## Problem description
Retype exactly the lines from the first one through the line with "t=np.clip(t,0,1); return t*t*(3-2*t)", including both ends; skip any pictures.

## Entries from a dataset
§

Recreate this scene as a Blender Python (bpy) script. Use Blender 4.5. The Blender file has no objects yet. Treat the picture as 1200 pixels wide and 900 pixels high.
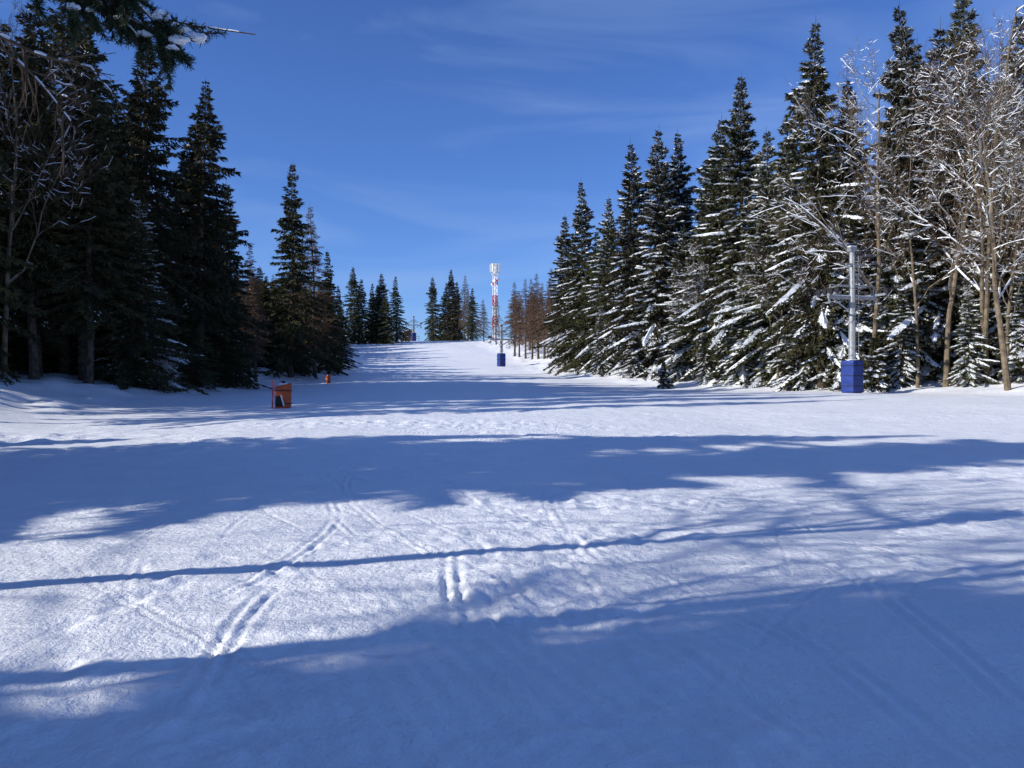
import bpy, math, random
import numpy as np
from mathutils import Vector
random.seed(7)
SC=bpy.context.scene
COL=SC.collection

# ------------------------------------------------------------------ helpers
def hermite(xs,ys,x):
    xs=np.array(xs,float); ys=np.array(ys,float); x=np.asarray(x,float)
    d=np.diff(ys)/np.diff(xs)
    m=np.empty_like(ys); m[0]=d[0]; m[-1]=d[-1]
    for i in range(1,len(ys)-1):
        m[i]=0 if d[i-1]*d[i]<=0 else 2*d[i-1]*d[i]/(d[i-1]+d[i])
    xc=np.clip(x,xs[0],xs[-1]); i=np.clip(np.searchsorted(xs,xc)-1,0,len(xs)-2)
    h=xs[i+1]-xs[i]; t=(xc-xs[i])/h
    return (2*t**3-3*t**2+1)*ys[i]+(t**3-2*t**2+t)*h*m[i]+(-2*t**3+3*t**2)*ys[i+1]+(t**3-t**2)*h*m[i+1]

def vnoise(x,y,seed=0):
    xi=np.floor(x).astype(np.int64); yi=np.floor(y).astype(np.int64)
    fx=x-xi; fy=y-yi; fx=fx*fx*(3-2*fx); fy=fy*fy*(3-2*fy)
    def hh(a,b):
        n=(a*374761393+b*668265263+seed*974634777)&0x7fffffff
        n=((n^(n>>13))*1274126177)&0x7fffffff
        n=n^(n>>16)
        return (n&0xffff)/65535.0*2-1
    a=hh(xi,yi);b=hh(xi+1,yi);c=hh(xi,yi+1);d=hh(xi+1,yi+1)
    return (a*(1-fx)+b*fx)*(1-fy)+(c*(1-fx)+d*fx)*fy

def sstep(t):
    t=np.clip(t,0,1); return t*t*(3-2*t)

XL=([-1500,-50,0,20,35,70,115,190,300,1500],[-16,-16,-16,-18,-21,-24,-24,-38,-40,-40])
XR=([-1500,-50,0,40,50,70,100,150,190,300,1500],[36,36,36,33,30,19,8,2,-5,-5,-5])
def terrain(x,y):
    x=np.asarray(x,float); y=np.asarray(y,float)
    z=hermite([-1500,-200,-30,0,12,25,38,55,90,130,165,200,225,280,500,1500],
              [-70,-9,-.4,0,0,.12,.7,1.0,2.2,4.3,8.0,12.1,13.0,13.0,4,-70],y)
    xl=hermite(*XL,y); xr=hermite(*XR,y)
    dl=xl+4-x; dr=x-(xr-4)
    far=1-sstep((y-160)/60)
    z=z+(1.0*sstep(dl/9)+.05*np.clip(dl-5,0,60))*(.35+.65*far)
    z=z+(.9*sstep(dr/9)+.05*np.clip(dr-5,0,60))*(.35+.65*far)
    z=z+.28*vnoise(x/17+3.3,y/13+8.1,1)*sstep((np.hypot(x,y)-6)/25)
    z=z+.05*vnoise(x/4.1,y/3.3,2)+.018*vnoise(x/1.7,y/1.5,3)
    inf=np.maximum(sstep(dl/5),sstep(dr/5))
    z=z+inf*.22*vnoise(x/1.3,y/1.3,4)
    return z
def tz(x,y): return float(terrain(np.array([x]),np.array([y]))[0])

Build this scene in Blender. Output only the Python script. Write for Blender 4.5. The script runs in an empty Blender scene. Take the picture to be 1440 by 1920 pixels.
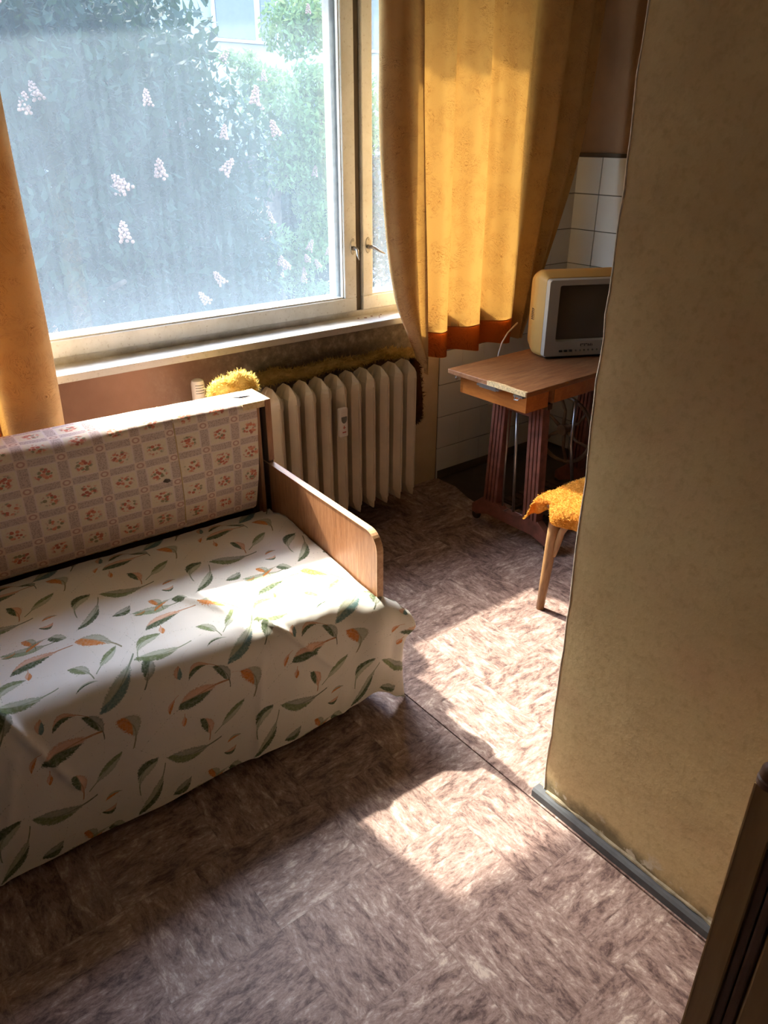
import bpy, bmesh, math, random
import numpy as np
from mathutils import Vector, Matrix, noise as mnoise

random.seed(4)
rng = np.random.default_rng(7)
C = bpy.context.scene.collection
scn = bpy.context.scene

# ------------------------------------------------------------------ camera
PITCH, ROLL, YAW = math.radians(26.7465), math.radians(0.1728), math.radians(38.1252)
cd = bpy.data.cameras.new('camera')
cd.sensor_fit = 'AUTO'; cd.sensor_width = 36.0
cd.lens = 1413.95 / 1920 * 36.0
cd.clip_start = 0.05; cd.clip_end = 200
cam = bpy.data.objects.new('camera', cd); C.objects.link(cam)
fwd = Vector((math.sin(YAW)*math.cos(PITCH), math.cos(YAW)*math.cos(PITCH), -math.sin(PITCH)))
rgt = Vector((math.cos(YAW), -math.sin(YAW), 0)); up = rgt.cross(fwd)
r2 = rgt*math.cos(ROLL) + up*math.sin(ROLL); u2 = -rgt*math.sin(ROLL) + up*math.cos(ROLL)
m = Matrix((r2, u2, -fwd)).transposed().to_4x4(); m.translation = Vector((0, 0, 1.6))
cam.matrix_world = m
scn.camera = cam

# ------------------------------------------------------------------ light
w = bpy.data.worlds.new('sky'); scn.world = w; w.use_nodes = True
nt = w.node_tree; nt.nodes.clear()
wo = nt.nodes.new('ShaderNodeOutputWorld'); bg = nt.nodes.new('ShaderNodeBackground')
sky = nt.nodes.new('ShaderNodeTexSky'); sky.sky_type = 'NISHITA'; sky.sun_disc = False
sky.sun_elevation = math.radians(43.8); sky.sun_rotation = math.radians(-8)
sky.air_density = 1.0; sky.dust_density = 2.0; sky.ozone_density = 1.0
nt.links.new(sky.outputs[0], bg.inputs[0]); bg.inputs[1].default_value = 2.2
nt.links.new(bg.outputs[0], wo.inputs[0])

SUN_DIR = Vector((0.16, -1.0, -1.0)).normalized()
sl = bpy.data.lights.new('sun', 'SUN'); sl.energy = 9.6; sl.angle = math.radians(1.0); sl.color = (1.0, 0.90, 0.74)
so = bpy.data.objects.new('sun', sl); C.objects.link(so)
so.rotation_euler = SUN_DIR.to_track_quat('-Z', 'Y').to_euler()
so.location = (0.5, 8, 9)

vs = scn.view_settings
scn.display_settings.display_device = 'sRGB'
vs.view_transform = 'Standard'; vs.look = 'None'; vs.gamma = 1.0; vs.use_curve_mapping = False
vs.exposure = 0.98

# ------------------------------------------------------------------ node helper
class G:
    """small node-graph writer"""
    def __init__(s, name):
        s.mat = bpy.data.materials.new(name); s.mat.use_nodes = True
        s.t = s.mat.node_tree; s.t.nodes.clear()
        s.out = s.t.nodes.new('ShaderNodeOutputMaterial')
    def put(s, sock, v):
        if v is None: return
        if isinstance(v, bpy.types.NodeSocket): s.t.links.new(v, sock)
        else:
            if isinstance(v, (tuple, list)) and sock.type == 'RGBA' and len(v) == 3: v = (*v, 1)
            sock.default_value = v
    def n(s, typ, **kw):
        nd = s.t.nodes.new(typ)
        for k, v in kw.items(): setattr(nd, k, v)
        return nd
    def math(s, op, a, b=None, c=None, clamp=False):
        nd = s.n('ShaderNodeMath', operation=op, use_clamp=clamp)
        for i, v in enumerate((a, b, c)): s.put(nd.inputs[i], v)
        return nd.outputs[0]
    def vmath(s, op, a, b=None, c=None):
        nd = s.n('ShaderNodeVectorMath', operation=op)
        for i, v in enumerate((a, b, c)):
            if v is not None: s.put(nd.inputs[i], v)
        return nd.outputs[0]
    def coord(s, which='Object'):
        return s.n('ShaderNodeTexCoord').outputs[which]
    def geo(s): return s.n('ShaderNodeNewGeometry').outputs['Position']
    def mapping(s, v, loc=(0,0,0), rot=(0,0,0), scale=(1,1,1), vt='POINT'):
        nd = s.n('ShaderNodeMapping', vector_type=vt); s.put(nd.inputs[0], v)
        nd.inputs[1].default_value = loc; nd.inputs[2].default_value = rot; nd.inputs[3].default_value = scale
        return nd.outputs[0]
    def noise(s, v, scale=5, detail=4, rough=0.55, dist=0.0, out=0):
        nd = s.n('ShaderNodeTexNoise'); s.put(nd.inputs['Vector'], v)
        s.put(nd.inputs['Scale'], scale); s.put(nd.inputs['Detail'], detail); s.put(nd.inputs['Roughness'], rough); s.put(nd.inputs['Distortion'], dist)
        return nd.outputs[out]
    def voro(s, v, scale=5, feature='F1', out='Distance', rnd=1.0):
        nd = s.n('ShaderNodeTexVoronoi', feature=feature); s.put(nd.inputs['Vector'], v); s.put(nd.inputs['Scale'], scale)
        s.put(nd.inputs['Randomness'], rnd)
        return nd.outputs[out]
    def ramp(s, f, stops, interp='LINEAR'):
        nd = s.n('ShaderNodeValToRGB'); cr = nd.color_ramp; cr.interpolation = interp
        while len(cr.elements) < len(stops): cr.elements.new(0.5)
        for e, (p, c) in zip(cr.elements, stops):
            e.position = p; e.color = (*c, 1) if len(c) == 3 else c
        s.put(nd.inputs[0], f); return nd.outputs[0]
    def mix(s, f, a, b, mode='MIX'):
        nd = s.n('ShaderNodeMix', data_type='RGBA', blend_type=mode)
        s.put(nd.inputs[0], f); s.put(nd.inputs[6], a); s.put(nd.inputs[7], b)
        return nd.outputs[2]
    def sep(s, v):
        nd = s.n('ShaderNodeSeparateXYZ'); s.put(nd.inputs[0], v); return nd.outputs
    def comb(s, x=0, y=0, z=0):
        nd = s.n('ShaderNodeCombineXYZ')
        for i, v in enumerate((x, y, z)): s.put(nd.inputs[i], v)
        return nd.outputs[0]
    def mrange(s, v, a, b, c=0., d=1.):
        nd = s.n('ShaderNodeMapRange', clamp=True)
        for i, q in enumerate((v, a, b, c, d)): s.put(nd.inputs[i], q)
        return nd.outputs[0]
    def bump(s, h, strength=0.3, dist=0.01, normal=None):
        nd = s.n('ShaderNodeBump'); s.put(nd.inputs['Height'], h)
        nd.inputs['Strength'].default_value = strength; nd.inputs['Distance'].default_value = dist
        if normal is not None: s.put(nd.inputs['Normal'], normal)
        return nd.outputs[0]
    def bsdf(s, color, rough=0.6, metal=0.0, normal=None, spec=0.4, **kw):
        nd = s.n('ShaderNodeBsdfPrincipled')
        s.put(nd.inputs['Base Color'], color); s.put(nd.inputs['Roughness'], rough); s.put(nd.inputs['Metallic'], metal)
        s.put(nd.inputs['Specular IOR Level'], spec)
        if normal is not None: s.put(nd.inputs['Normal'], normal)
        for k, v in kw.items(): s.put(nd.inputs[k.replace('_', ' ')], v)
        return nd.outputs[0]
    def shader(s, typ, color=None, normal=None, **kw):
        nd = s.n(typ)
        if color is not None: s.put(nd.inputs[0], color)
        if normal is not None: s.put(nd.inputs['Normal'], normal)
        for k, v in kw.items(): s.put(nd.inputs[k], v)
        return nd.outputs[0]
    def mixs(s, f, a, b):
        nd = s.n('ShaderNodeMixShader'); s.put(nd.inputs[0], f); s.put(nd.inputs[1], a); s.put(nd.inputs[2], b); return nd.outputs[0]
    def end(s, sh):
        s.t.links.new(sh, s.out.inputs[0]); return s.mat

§

## Result for this task
Recreate this scene as a Blender Python (bpy) script. Use Blender 4.5. The Blender file has no objects yet. Treat the picture as 1200 pixels wide and 900 pixels high.
import bpy, math, random
import numpy as np
from mathutils import Vector
random.seed(7)
SC=bpy.context.scene
COL=SC.collection

# ------------------------------------------------------------------ helpers
def hermite(xs,ys,x):
    xs=np.array(xs,float); ys=np.array(ys,float); x=np.asarray(x,float)
    d=np.diff(ys)/np.diff(xs)
    m=np.empty_like(ys); m[0]=d[0]; m[-1]=d[-1]
    for i in range(1,len(ys)-1):
        m[i]=0 if d[i-1]*d[i]<=0 else 2*d[i-1]*d[i]/(d[i-1]+d[i])
    xc=np.clip(x,xs[0],xs[-1]); i=np.clip(np.searchsorted(xs,xc)-1,0,len(xs)-2)
    h=xs[i+1]-xs[i]; t=(xc-xs[i])/h
    return (2*t**3-3*t**2+1)*ys[i]+(t**3-2*t**2+t)*h*m[i]+(-2*t**3+3*t**2)*ys[i+1]+(t**3-t**2)*h*m[i+1]

def vnoise(x,y,seed=0):
    xi=np.floor(x).astype(np.int64); yi=np.floor(y).astype(np.int64)
    fx=x-xi; fy=y-yi; fx=fx*fx*(3-2*fx); fy=fy*fy*(3-2*fy)
    def hh(a,b):
        n=(a*374761393+b*668265263+seed*974634777)&0x7fffffff
        n=((n^(n>>13))*1274126177)&0x7fffffff
        n=n^(n>>16)
        return (n&0xffff)/65535.0*2-1
    a=hh(xi,yi);b=hh(xi+1,yi);c=hh(xi,yi+1);d=hh(xi+1,yi+1)
    return (a*(1-fx)+b*fx)*(1-fy)+(c*(1-fx)+d*fx)*fy

def sstep(t):
    t=np.clip(t,0,1); return t*t*(3-2*t)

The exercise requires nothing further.